[What you have to do]: Quote word for word the lines below, beginning with the first and ending with the one that has "tag(mb.build('roof_slope', M_SLATE, house), 'rear". Drop the pictures.

>> start Materials provided

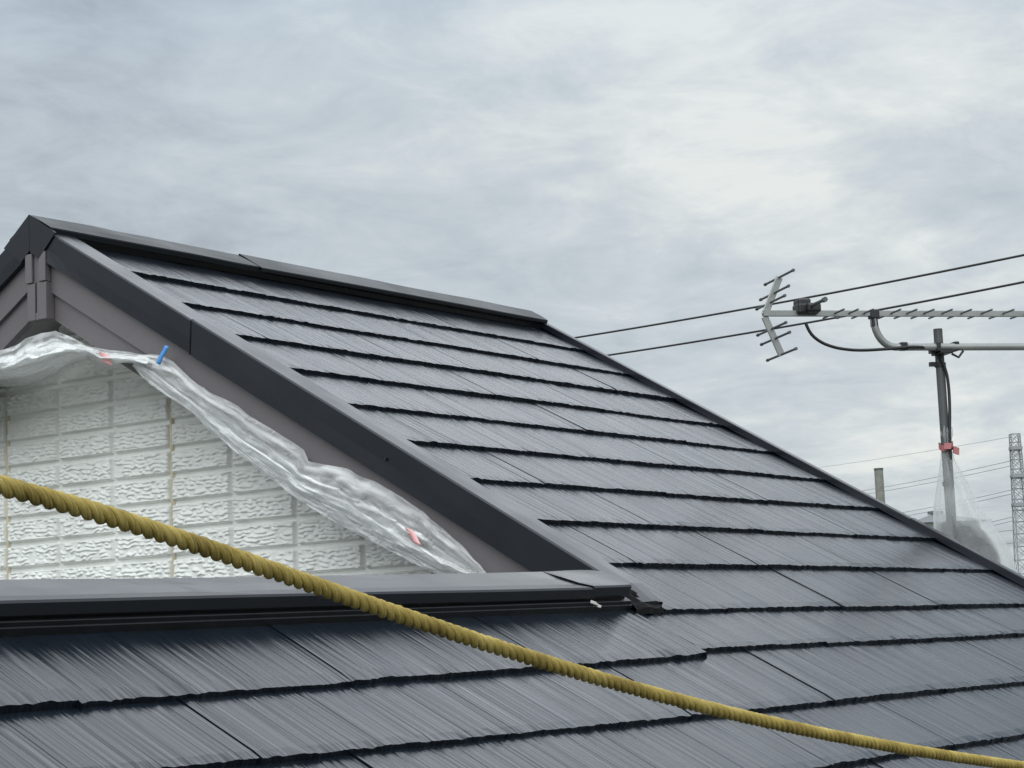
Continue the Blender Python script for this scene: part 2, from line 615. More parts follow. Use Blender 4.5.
tag(mb.build('roof_slope', M_SLATE, house), 'rear slope of the low wing')

# ---- high ridge cap: two overlapping folded lengths over a black batten
def ridge_cap(name, mat, x0, x1, ya, hap, s_lip, hlip, lipdrop, lift=0.0, rear=True, n=24, parent=house, wob=.0008):
    th = .0012
    m = MB()
    xs = np.linspace(x0, x1, n)
    w1, w2, w3 = smooth_noise(n, 3) * wob, smooth_noise(n, 4) * wob, smooth_noise(n, 5) * wob
    prof = []
    za = ya * TN + hap / CS
    def pt(x, i, j):
        sl = s_lip(x) if callable(s_lip) else s_lip
        if j == 0: return (x, ya, za + lift + w1[i])
        if j == 1:
            p = RP(x, lerp(-ya / CS, sl, .5), lerp(hap, hlip, .5) + .0003 + lift + w2[i]); return p
        if j == 2: return RP(x, sl - .0012, hlip + lift + w3[i])
        if j == 3: return RP(x, sl, hlip - .002 + lift + w3[i])
        if j == 4: return RP(x, sl + .001, hlip - lipdrop + lift + w3[i])
        if j == 5: return RP(x, sl - .012, hlip - lipdrop + lift + w3[i])
    P = []
    for i, x in enumerate(xs):
        f = [pt(x, i, j) for j in range(6)]
        r = [mir((q[0], q[1], q[2] - .007), ya) for q in f[1:]][::-1] if rear else []
        P.append(r + f)
    m.grid(P)
    o = m.build(name, mat, parent)
    sm = o.modifiers.new('thick', 'SOLIDIFY'); sm.thickness = th; sm.offset = -1
    return o


rc1 = ridge_cap('ridge_cap', M_CAP, XN - .002, .60, YA, .023, -.165, .024, .012)
tag(rc1, 'near length of folded metal ridge cap on the high ridge')
rc2 = ridge_cap('ridge_cap', M_CAP, .575, XF - .016, YA, .023, lambda x: -.157 - .020 * (x - .575) / 1.3, .021, .008, lift=.0028)
tag(rc2, 'far length of folded metal ridge cap on the high ridge')
m = MB()
for (sa, sb, h0, h1) in ((-.231, -.188, -.008, .0125), (-.2, -.178, -.008, .006)):
    for f in (lambda p: p, mir):
        m.prism([f(RP(XI + .004, sa, h0)), f(RP(XI + .004, sb, h0)), f(RP(XI + .004, sb, h1)), f(RP(XI + .004, sa, h1))],
                [f(RP(XE - .002, sa, h0)), f(RP(XE - .002, sb, h0)), f(RP(XE - .002, sb, h1)), f(RP(XE - .002, sa, h1))])
m.build('ridge_batten', M_BATTEN, house)

# ---- low wing ridge cap
lipw = lambda x: 1.628 - .026 * (x + .15)
def wing_cap(x0, x1, lift, n, name, label):
    m = MB()
    xs = np.linspace(x0, x1, n)
    w1, w2, w3 = (smooth_noise(n, 6) * .0010 for _ in range(3))
    P = []
    for i, x in enumerate(xs):
        sl = lipw(x)
        sa = 1.517 - .031 * (x + .11)
        dent = .003 * math.exp(-((x + 1.19) / .02) ** 2)
        x0_ = x
        cutx = lambda t: x - (.055 * t * (x - x0) / (x1 - x0) if x1 > -.2 else 0)
        top = RP(x, sa, .008 + lift + w1[i])
        f = [top, RP(cutx(.35), lerp(sa, sl, .35), .017 + lift + w2[i] - dent * .5), RP(cutx(.7), lerp(sa, sl, .7), .0255 + lift + w2[i] - dent), RP(cutx(1), sl - .004, .034 + lift + w3[i]),
             RP(cutx(1), sl - .001, .0325 + lift + w3[i]), RP(cutx(1), sl + .0005, .018 + lift + w3[i]), RP(cutx(1), sl - .012, .0175 + lift + w3[i])]
        r = [mir(q, top[1]) for q in f[1:]][::-1]
        P.append(r + f)
    m.grid(P)
    o = m.build(name, M_CAPW, house)
    sm = o.modifiers.new('thick', 'SOLIDIFY'); sm.thickness = .0012; sm.offset = -1
    return tag(o, label)


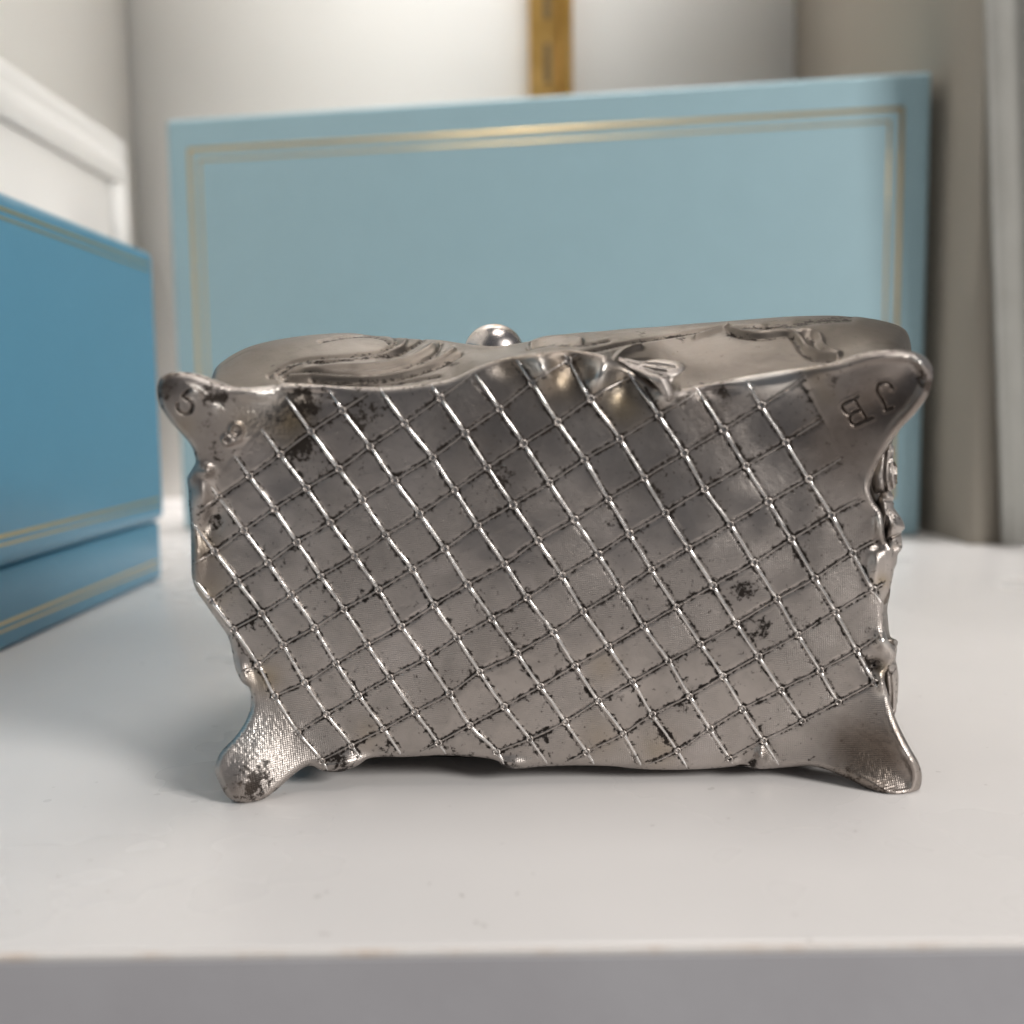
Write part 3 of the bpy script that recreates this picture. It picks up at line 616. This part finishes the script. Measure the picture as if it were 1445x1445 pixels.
# ---- body: swept from the edge of the base back and outwards, then in under the lid
BP = [((300,549),(303,521)),((318,552),(318,507)),((340,552),(335,497)),((365,549),(360,487)),((400,545),(395,479)),((450,544),(450,472)),((500,547),(495,470)),((550,548),(540,474)),((600,543),(580,478)),((640,535),(620,480)),((680,516),(655,485)),((720,505),(700,488)),((760,499),(745,482)),((800,497),(775,475)),((835,500),(810,470)),((865,510),(850,467)),((900,530),(890,463)),((950,551),(940,460)),((1000,543),(1000,455)),((1060,531),(1060,450)),((1110,524),(1120,446)),((1150,517),(1180,445)),((1190,508),(1225,449)),((1225,498),(1258,456)),((1255,495),(1277,466)),((1272,505),(1285,484)),((1276,530),(1286,505)),((1272,560),(1282,540)),((1262,590),(1272,580)),((1250,620),(1264,610)),((1236,652),(1259,640)),((1229,680),(1260,665)),((1232,700),(1258,690)),((1240,718),(1257,715)),((1246,740),(1258,742)),((1250,762),(1259,775)),((1254,800),(1259,805)),((1250,832),(1257,830)),((1246,851),(1254,855)),((1248,885),(1256,885)),((1253,905),(1258,905)),((1260,918),(1262,920)),((1256,936),(1262,940)),((1248,954),(1262,960)),((1253,987),(1264,990)),((1240,1030),(1258,1030)),((1190,1065),(1220,1050)),((1150,1078),(1150,1062)),((1000,1081),(1000,1064)),((850,1077),(850,1062)),((700,1070),(700,1058)),((520,1066),(520,1056)),((450,1075),(445,1058)),((390,1060),(385,1052)),((362,1020),(362,1015)),((357,985),(357,985)),((346,960),(355,960)),((335,940),(348,930)),((324,898),(332,890)),((296,855),(305,850)),((276,825),(285,820)),((273,780),(278,780)),((271,730),(276,730)),((270,690),(277,690)),((276,655),(284,650)),((277,610),(288,610)),((275,580),(293,575)),((285,560),(296,545))]
A0 = catmull([p[0] for p in BP], 18, True); A1 = catmull([p[1] for p in BP], 18, True); nA = len(A0)
kk = np.ones(61) / 61; A1s = np.stack([np.convolve(np.concatenate([A1[-30:, c_], A1[:, c_], A1[:30, c_]]), kk, 'valid') for c_ in (0, 1)], -1)
A1s[:, 0] = np.where(A1[:, 0] > 1200, A1s[:, 0] - 4, A1s[:, 0]); A1s = np.where((A1[:, 1] < 560)[:, None], A1, A1s)
NV = 70; DEP = 0.027
rows = []; pxs = []
for k in range(NV + 1):
    v = k / NV; f = math.sin(v * math.pi / 2) ** 1.0
    A1v = A1 + (A1s - A1) * sstep(0.62, 1.0, np.array(v))
    q = A0 + (A1v - A0) * f; d = -0.0011 - DEP * v
    w = P3(q[:, 0], q[:, 1], np.full(nA, d)); rows.append(w); pxs.append(q)
# rows beyond the crest fall away in world space
last = rows[-1]; cx0 = np.array([last[:, 0].mean(), 0, last[:, 2].mean()])
for dy, s in ((0.004, .998), (0.008, .99), (0.012, .978), (0.016, .96), (0.020, .94)):
    q = last.copy(); q[:, 0] = cx0[0] + (q[:, 0] - cx0[0]) * s; q[:, 2] = cx0[2] + (q[:, 2] - cx0[2]) * s; q[:, 1] += dy; rows.append(q); pxs.append(pxs[-1])
BW = np.stack(rows); BPX = np.stack(pxs)
BW[..., 2] = np.maximum(BW[..., 2], 0.0004)
nr_ = len(rows)
# relief strokes in drawing coordinates: (points, half width, height)
REL = [
 ([(380,530),(400,518),(420,511),(450,507),(490,504),(530,499),(552,490),(560,481),(554,474)], 3.0, -.00042), ([(385,530),(410,517),(450,511),(500,508),(540,502),(566,491),(572,482)], 3.0, .00055),
 ([(392,528),(420,515),(460,512),(515,507),(560,500),(585,488),(596,480)], 2.2, -.00050), ([(452,482),(480,476),(515,473),(540,477),(549,484)], 2.2, -.00040),
 ([(400,530),(420,526),(445,526),(480,530),(530,529),(580,516),(612,500),(622,486)], 2.6, -.00055), ([(410,532),(440,531),(480,535),(530,534),(575,526),(615,510),(640,495)], 3.4, .00060),
 ([(440,536),(480,539),(530,538),(570,532),(620,516),(650,500)], 2.2, -.0005), ([(400,536),(440,541),(500,543),(560,541),(620,530)], 2.0, -.0003),
 ([(430,522),(470,518),(520,516),(560,510),(590,500),(610,488)], 3.2, .0004),
 ([(750,487),(770,480),(800,478),(820,482)], 3.0, .0006), ([(745,492),(775,486),(820,487),(860,480)], 2.2, -.0004),
 ([(820,497),(850,492),(890,483),(925,477),(960,472),(990,467),(1015,462),(1030,460)], 2.2, -.0005), ([(868,507),(876,500),(890,493),(903,490)], 3.2, .0007),
 ([(980,477),(1000,470),(1020,464),(1028,462)], 2.2, .0005),
 ([(1026,462),(1035,466),(1050,471),(1070,473),(1100,470),(1118,472),(1130,480),(1138,492),(1155,500),(1182,504)], 2.8, .00075), ([(1030,470),(1050,476),(1080,478),(1112,475),(1124,484),(1132,497),(1150,507),(1178,510)], 2.2, -.0005),
 ([(1128,470),(1145,469),(1158,477),(1160,487),(1168,494),(1185,499)], 2.6, .0007), ([(1134,476),(1148,478),(1150,487),(1160,496)], 2.2, -.0005),
 ([(1042,462),(1060,460),(1090,463),(1120,468)], 2.2, -.0004), ([(880,512),(910,508),(950,513),(965,520)], 1.6, -.0003),
 ([(1085,460),(1120,457),(1150,452),(1200,449)], 6.0, -.0004),
 ([(1246,640),(1248,680),(1250,720)], 3.0, .0006), ([(1254,660),(1256,690)], 2.5, -.0005), ([(1250,760),(1262,752),(1274,748)], 2.2, -.0010), ([(1250,712),(1262,722),(1272,738)], 4.0, .0007), ([(1256,700),(1266,703)], 2.5, -.0008), ([(1248,730),(1250,755)], 2.0, -.0008), ([(1264,775),(1268,785)], 2.5, .0008),
 ([(1254,800),(1250,830),(1247,850)], 3.0, .0006), ([(1255,905),(1266,915)], 4.0, .0010), ([(1250,925),(1262,930)], 2.5, -.0008), ([(1256,960),(1260,990)], 3.0, .0007)]
Hb = np.zeros(BPX.shape[:2]); PB = np.zeros(BPX.shape[:2])
X = BPX[..., 0]; Y = BPX[..., 1]
for pts, w, h in REL:
    d = near_dist(X, Y, catmull(pts, 5), 14); g = np.exp(-(d / w) ** 2); Hb += h * g
    if h < 0: PB += 0.75 * np.exp(-(d / (w * .8)) ** 2)
vfade = np.ones((nr_, 1)); vfade[NV - 6:] = np.linspace(1, 0, nr_ - NV + 6)[:, None]; vfade[0] = 0
Hb *= vfade
Hb += 0.0003 * vnoise(X, Y * 3, 70, 41) * np.minimum(1, vfade)
for q in [(635,512,10,.9),(905,470,10,.5),(960,476,12,.9),(1010,540,14,.6),(975,545,20,.4),(1030,474,8,.5),(880,515,10,.5)]: PB += q[3] * np.exp(-((X - q[0]) ** 2 + ((Y - q[1]) * 2.2) ** 2) / q[2] ** 2)
PB += 0.04
IB = np.arange(nr_ * nA).reshape(nr_, nA); In = np.roll(IB, -1, 1)
QB = np.stack([IB[:-1], In[:-1], In[1:], IB[1:]], -1).reshape(-1, 4)
Bf = BW.reshape(-1, 3).copy(); nb_ = vert_normals(Bf, QB)
mid = np.array([0.0, YB + 0.02, 0.035])
if ((Bf - Bf.mean(0)) * nb_).sum(1).mean() < 0: nb_ = -nb_; QB = QB[:, ::-1]
# smooth the normals used for displacing along the sweep
Bf += nb_ * Hb.reshape(-1, 1); Bf[:, 2] = np.maximum(Bf[:, 2], 0.0004)
me = np_mesh('casket_body', Bf - ROOT, QB); body = link('casket_body', me, M_BODY, casket)
a = me.attributes.new('patina', 'FLOAT', 'POINT'); a.data.foreach_set('value', PB.ravel().astype(np.float32))
# back of the feet and underside, closing the body just behind the plate
capc = len(A0); front = BW[0] - ROOT
# lid: a slightly larger section behind the body, closed by a domed end
lr = []; l0 = BW[-1]
for dy, s in ((0.0004, 1.0), (0.0010, 1.03), (0.0030, 1.045), (0.0070, 1.03), (0.0110, 0.98), (0.0140, 0.88), (0.0158, 0.7), (0.0168, 0.4), (0.0171, 0.02)):
    q = l0.copy(); q[:, 0] = cx0[0] + (q[:, 0] - cx0[0]) * s; q[:, 2] = cx0[2] + (q[:, 2] - cx0[2]) * s; q[:, 1] += dy; q[:, 2] = np.maximum(q[:, 2], 0.0003); lr.append(q[::3])
nl = len(lr[0]); LI = np.arange(len(lr) * nl).reshape(len(lr), nl); Ln_ = np.roll(LI, -1, 1)
link('lid', np_mesh('lid', np.concatenate(lr) - ROOT, np.stack([LI[:-1], Ln_[:-1], Ln_[1:], LI[1:]], -1).reshape(-1, 4)[:, ::-1]), M_BODY, casket)
# clasp knob
yk = YB + 0.021; kc = at_y(697, 493, yk); rk = 41 * kc[1] / F_PX
bm = bmesh.new(); bmesh.ops.create_uvsphere(bm, u_segments=48, v_segments=24, radius=rk)
for v in bm.verts: v.co.z *= 0.86
me = bpy.data.meshes.new('clasp_knob'); bm.to_mesh(me); bm.free(); kn = link('clasp_knob', me, metal_mat('bright_pewter', base=(0.62, 0.57, 0.54), rough=0.26, weave=False), casket); kn.location = Vector(kc - ROOT)
# small relief pieces standing proud of the rim: each one a domed patch with its own outline
def patch(name, outline, hfun, mat=M_PLATE, thick=0.0009, pat=0.2):
    LF = catmull(outline, 6, True); x0, y0 = LF.min(0) - 4; x1, y1 = LF.max(0) + 4
    fx_, fy_ = np.meshgrid(np.arange(x0, x1, 1.1), np.arange(y0, y1, 1.1)); fin = inside(fx_, fy_, LF); dl, lx, ly = seg_dist(fx_, fy_, LF, True)
    qx_ = np.where(fin, fx_, lx.reshape(fx_.shape)); qy_ = np.where(fin, fy_, ly.reshape(fx_.shape)); ed = np.where(fin, dl.reshape(fx_.shape), 0)
    lw = P3(qx_, qy_, hfun(qx_, qy_, ed)) - ROOT; fi = np.arange(fx_.size).reshape(fx_.shape)
    fok = (fin[:-1, :-1] | fin[:-1, 1:] | fin[1:, 1:] | fin[1:, :-1]); fq = np.stack([fi[:-1, :-1], fi[1:, :-1], fi[1:, 1:], fi[:-1, 1:]], -1)[fok]
    us, inv = np.unique(fq.ravel(), return_inverse=True)
    me = np_mesh(name, lw.reshape(-1, 3)[us], inv.reshape(-1, 4)); lf = link(name, me, mat, casket)
    a = me.attributes.new('patina', 'FLOAT', 'POINT'); a.data.foreach_set('value', np.full(len(us), pat, np.float32))
    sd = lf.modifiers.new('thickness', 'SOLIDIFY'); sd.thickness = thick; sd.offset = -1; return lf
def groove(X, Y, sets, w, dep):
    o = np.zeros_like(X)
    for pts in sets: o -= dep * np.exp(-(near_dist(X, Y, catmull(pts, 4), 10) / w) ** 2)
    return o
patch('leaf_tip', [(868,508),(885,506),(905,510),(930,507),(957,511),(967,519),(960,528),(946,535),(949,548),(951,560),(944,568),(935,562),(926,546),(908,530),(886,519)],
      lambda X, Y, e: 0.0009 + 0.0016 * np.sqrt(np.clip(e / 12, 0, 1)) - 0.009 * np.clip((540 - Y) / 60, -0.15, 1) * sstep(545, 520, Y) + groove(X, Y, [[(885,511),(920,521),(940,524)], [(890,516),(925,527),(943,532)], [(905,513),(935,515),(952,518)]], 1.8, 0.0007))
patch('relief_face', [(1240,700),(1252,692),(1261,699),(1260,712),(1266,723),(1273,733),(1277,744),(1272,752),(1273,764),(1273,774),(1267,783),(1265,796),(1258,806),(1248,800),(1243,780),(1246,758),(1240,735),(1237,715)],
      lambda X, Y, e: -0.0024 + 0.0026 * np.sqrt(np.clip(e / 14, 0, 1)) + groove(X, Y, [[(1250,766),(1260,758),(1276,750)], [(1244,755),(1250,745),(1252,730)]], 1.8, 0.0012) + groove(X, Y, [[(1250,706),(1262,706)], [(1254,722),(1262,729)]], 2.2, 0.0008) + groove(X, Y, [[(1260,776),(1273,769)]], 1.6, 0.0007) + 0.0008 * np.exp(-((X - 1264) ** 2 + (Y - 742) ** 2) / 40), pat=0.3)
patch('relief_drapery', [(1242,905),(1252,898),(1260,906),(1266,914),(1264,930),(1267,945),(1268,962),(1266,992),(1262,1010),(1254,1004),(1250,980),(1246,958),(1242,935),(1236,920)],
      lambda X, Y, e: -0.0024 + 0.0022 * np.sqrt(np.clip(e / 12, 0, 1)) + groove(X, Y, [[(1240,928),(1252,930),(1266,936)], [(1256,950),(1258,975),(1258,1005)]], 2.2, 0.0005), pat=0.3)
patch('relief_scroll', [(1226,668),(1240,642),(1254,626),(1262,632),(1260,650),(1263,668),(1263,687),(1254,694),(1240,698),(1230,690)],
      lambda X, Y, e: -0.0030 + 0.0020 * np.sqrt(np.clip(e / 14, 0, 1)) + groove(X, Y, [[(1250,640),(1248,668),(1250,692)], [(1257,650),(1256,672),(1258,690)]], 2.0, 0.0010), pat=0.25)

print('objects', len(S.objects), 'tris ~', sum(len(o.data.polygons) * 2 for o in S.objects if o.type == 'MESH'), 'HB', HB, 'box w', wB, 'left h', HL, 'YB', YB, 'fe', fe, 'casket', BW[..., 0].min(), BW[..., 0].max(), 'XL', XL, XR, 'pr', pr, 'pl', pl, 'f0', f0, 'f1', f1)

>> end Materials provided

[Answer]:
Continue the Blender Python script for this scene: part 2, from line 615. More parts follow. Use Blender 4.5.
tag(mb.build('roof_slope', M_SLATE, house), 'rear slope of the low wing')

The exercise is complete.